- WHAT IS REQUIRED
Print the listing from its top line through the line containing "def setc(b, c): b.inputs['Base", nothing more, and leave out the pictures.

- DATA BLOCK

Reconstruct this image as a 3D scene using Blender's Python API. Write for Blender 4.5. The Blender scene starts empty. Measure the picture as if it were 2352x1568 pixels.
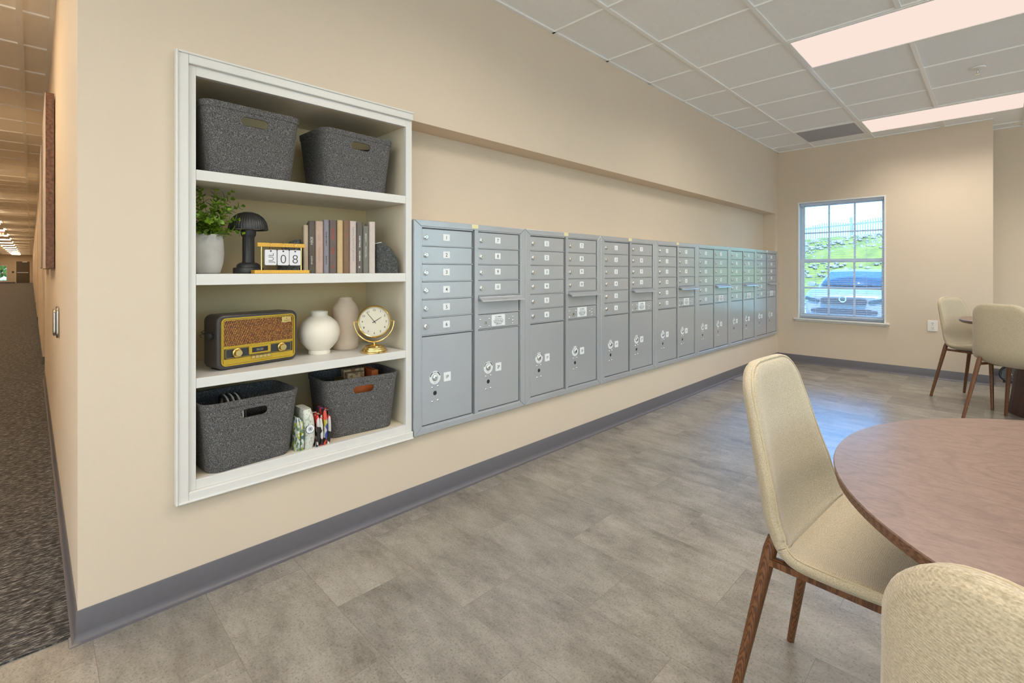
import bpy, bmesh, math, random
from mathutils import Vector, Matrix
PI = math.pi
random.seed(7)
sc = bpy.context.scene
COL = sc.collection

# ------------------------------------------------------------------ materials
def new_mat(name):
    m = bpy.data.materials.new(name); m.use_nodes = True
    nt = m.node_tree
    return m, nt, nt.nodes['Principled BSDF']

def N(nt, kind, **kw):
    n = nt.nodes.new(kind)
    for k, v in kw.items():
        if k in n.inputs.keys(): n.inputs[k].default_value = v
        else: setattr(n, k, v)
    return n

def setc(b, c): b.inputs['Base Color'].default_value = (c[0], c[1], c[2], 1)

def ramp(nt, stops):
    r = nt.nodes.new('ShaderNodeValToRGB'); e = r.color_ramp.elements
    while len(e) < len(stops): e.new(.5)
    for i, (p, c) in enumerate(stops):
        e[i].position = p; e[i].color = (c[0], c[1], c[2], 1)
    return r

def coords(nt, scale=(1, 1, 1), rot=(0, 0, 0), loc=(0, 0, 0), out='Object'):
    tc = nt.nodes.new('ShaderNodeTexCoord'); mp = nt.nodes.new('ShaderNodeMapping')
    mp.inputs['Scale'].default_value = scale; mp.inputs['Rotation'].default_value = rot; mp.inputs['Location'].default_value = loc
    nt.links.new(tc.outputs[out], mp.inputs['Vector'])
    return mp.outputs['Vector']

def bump(nt, b, height, strength=.2, dist=.01):
    bp = nt.nodes.new('ShaderNodeBump'); bp.inputs['Strength'].default_value = strength; bp.inputs['Distance'].default_value = dist
    nt.links.new(height, bp.inputs['Height']); nt.links.new(bp.outputs['Normal'], b.inputs['Normal'])

def plain(name, c, rough=.5, metal=0, var=.0, vscale=20, bmp=0, bscale=200, coat=0, spec=None):
    m, nt, b = new_mat(name); setc(b, c)
    b.inputs['Roughness'].default_value = rough; b.inputs['Metallic'].default_value = metal
    if coat: b.inputs['Coat Weight'].default_value = coat; b.inputs['Coat Roughness'].default_value = .15
    if spec is not None: b.inputs['Specular IOR Level'].default_value = spec
    v = coords(nt)
    if var:
        n = N(nt, 'ShaderNodeTexNoise', Scale=vscale, Detail=4.0); nt.links.new(v, n.inputs['Vector'])
        r = ramp(nt, [(.3, [x * (1 - var) for x in c]), (.7, [min(1, x * (1 + var)) for x in c])])
        nt.links.new(n.outputs['Fac'], r.inputs['Fac']); nt.links.new(r.outputs['Color'], b.inputs['Base Color'])
    if bmp:
        n2 = N(nt, 'ShaderNodeTexNoise', Scale=bscale, Detail=3.0); nt.links.new(v, n2.inputs['Vector'])
        bump(nt, b, n2.outputs['Fac'], bmp, .004)
    return m

M = {}
WALLC = (.665, .555, .425)
M['wall'] = plain('wall paint', WALLC, .72, var=.012, vscale=3, bmp=.15, bscale=240)
M['ceil'] = plain('ceiling tile', (.88, .88, .86), .9, var=.02, vscale=60, bmp=.3, bscale=300)
M['ceilc'] = plain('corridor ceiling tile', (.86, .82, .74), .9, var=.02, vscale=60, bmp=.2, bscale=300)
M['tee'] = plain('ceiling tee white', (.86, .85, .81), .35)
M['white'] = plain('white painted wood', (.71, .69, .65), .4, var=.01, bmp=.03, bscale=60)
M['cabin'] = plain('shelf interior paint', (.74, .66, .50), .55, bmp=.05, bscale=80)
M['back'] = plain('shelf back paint', (.70, .55, .31), .6, bmp=.1, bscale=150)
M['base'] = plain('vinyl base', (.125, .117, .124), .38, var=.03, vscale=40)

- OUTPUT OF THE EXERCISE
Reconstruct this image as a 3D scene using Blender's Python API. Write for Blender 4.5. The Blender scene starts empty. Measure the picture as if it were 2352x1568 pixels.
import bpy, bmesh, math, random
from mathutils import Vector, Matrix
PI = math.pi
random.seed(7)
sc = bpy.context.scene
COL = sc.collection

# ------------------------------------------------------------------ materials
def new_mat(name):
    m = bpy.data.materials.new(name); m.use_nodes = True
    nt = m.node_tree
    return m, nt, nt.nodes['Principled BSDF']

def N(nt, kind, **kw):
    n = nt.nodes.new(kind)
    for k, v in kw.items():
        if k in n.inputs.keys(): n.inputs[k].default_value = v
        else: setattr(n, k, v)
    return n

def setc(b, c): b.inputs['Base Color'].default_value = (c[0], c[1], c[2], 1)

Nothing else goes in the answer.